_Short problem_. Write the data out again, exactly as given.

<<<<

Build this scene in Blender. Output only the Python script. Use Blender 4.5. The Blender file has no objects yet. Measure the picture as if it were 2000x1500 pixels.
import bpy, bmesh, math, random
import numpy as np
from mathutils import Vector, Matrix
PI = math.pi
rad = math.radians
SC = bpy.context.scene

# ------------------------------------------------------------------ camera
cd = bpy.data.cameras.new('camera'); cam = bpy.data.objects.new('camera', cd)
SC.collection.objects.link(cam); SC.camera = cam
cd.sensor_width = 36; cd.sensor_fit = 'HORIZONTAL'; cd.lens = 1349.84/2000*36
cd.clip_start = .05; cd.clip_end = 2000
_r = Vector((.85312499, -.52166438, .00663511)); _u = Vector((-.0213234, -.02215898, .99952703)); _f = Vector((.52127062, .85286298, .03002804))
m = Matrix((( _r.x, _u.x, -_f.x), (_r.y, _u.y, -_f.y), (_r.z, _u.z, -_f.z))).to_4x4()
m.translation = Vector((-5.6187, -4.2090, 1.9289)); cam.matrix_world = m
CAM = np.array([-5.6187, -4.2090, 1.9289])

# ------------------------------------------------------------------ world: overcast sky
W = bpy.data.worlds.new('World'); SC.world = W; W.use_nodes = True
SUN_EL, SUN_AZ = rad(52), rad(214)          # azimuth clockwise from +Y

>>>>

_Finished task_.
Build this scene in Blender. Output only the Python script. Use Blender 4.5. The Blender file has no objects yet. Measure the picture as if it were 2000x1500 pixels.
import bpy, bmesh, math, random
import numpy as np
from mathutils import Vector, Matrix
PI = math.pi
rad = math.radians
SC = bpy.context.scene

# ------------------------------------------------------------------ camera
cd = bpy.data.cameras.new('camera'); cam = bpy.data.objects.new('camera', cd)
SC.collection.objects.link(cam); SC.camera = cam
cd.sensor_width = 36; cd.sensor_fit = 'HORIZONTAL'; cd.lens = 1349.84/2000*36
cd.clip_start = .05; cd.clip_end = 2000
_r = Vector((.85312499, -.52166438, .00663511)); _u = Vector((-.0213234, -.02215898, .99952703)); _f = Vector((.52127062, .85286298, .03002804))
m = Matrix((( _r.x, _u.x, -_f.x), (_r.y, _u.y, -_f.y), (_r.z, _u.z, -_f.z))).to_4x4()
m.translation = Vector((-5.6187, -4.2090, 1.9289)); cam.matrix_world = m
CAM = np.array([-5.6187, -4.2090, 1.9289])

# ------------------------------------------------------------------ world: overcast sky
W = bpy.data.worlds.new('World'); SC.world = W; W.use_nodes = True
SUN_EL, SUN_AZ = rad(52), rad(214)          # azimuth clockwise from +Y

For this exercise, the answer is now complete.